The famed Hotel Chelsea has been undergoing a massive overhaul for the last five years. And while it is closed to the public, dozens of people, many of them artists, are still living inside, much like they have for decades.
From the outside, it appears the Hotel Chelsea is just a massive renovation project.
But inside, composer Gerald Busby is continuing to live in the apartment he has called home for 20 years, as work goes on all around him.
"Instead of getting angry and reacting to it, I would use that energy to write a string quartet," Busby said.
Busby lives in one of the 58 apartment units still occupied by residents.
His studio was renovated earlier this year as part of an agreement with the building's new owners that allows tenants to remain in their rent-stabilized apartments.

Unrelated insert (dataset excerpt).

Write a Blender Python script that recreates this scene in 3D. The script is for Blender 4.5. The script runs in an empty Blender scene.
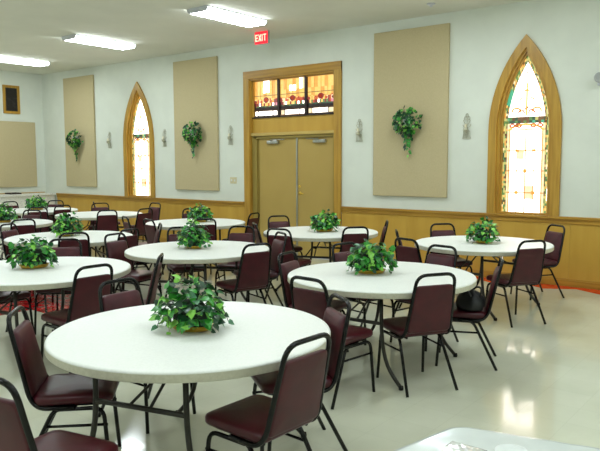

Zoe Pappas helped secure the deal. She created the hotel's tenants' association after the building had been sold in 2011 to a developer who residents feared would kick them out.
"That person who bought the hotel came with the idea that we the Chelsea Hotel are second-hand citizens and that we have to be squashed, like a cockroach," Pappas said.
The dispute ended in 2013, when another owner took over the place.
For decades, the hotel was a drug-filled bohemian paradise — once home to icons like Bob Dylan and scandals like the murder of Nancy Spungen.
"It was an anything goes kind of atmosphere," Busby said.
That atmosphere has been wiped away by renovations that will convert the building into a high-end boutique hotel.
But artist George Chemeche, whose apartment is about to be fixed up, hopes construction doesn't also destroy the Chelsea's architectural charms.
As for what the building once stood for — residents know it is just a memory.
"It's like a fraternity you belonged to in college," Busby said. "It's over, it's gone."
Construction is expected to wrap up by 2017. And it's at that point that hotel guests will once again mingle alongside tenants who have called the place home for decades.